The Confinement of Vortices in Nano-Superconducting Devices

TL;DR

This study explores how 3-D vortices behave in nano-superconducting cylinders, revealing that vortex patterns and phase transitions depend on device size, shape, and magnetic field orientation, with significant surface barrier effects.

Contribution

It provides new insights into vortex confinement and phase transition types in nano-superconductors with cylindrical geometry under different magnetic field orientations.

Findings

Vortex patterns depend on device size and magnetic field orientation.

Nano-cylinders can exhibit first or second order phase transitions.

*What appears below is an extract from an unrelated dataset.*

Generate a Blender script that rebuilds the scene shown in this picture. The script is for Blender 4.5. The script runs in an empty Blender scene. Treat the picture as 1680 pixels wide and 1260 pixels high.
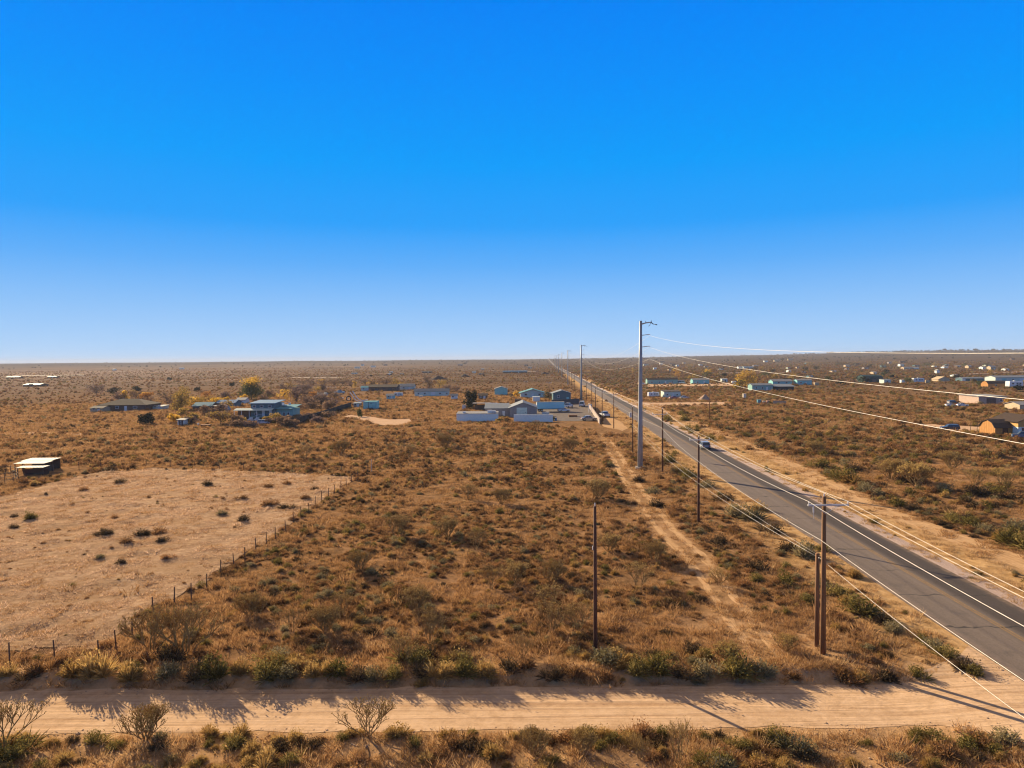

Giant vortex states emerge under longitudinal magnetic fields.

Abstract

We have investigated the confinement of 3-D vortices in specific cases of Type-II ($\kappa = 2$) nano-superconducting devices. The emergent pattern of vortices greatly depends on the orientation of an applied magnetic field (transverse or longitudinal), and the size of the devices (a few coherence lengths $\xi$). Herein, cylindrical geometries are examined. The surface barriers become very significant in these nano-systems, and hence the characteristics of the vortices become highly sensitive to the shape of the system and direction of an applied field. It is observed that nano-cylindrical superconductors, depending on their sizes, can display either first or second order phase transitions, under the influence of a longitudinal field. In the confined geometries, nucleation of a giant vortex state composed of a n-quanta emerges for the longitudinal magnetic field.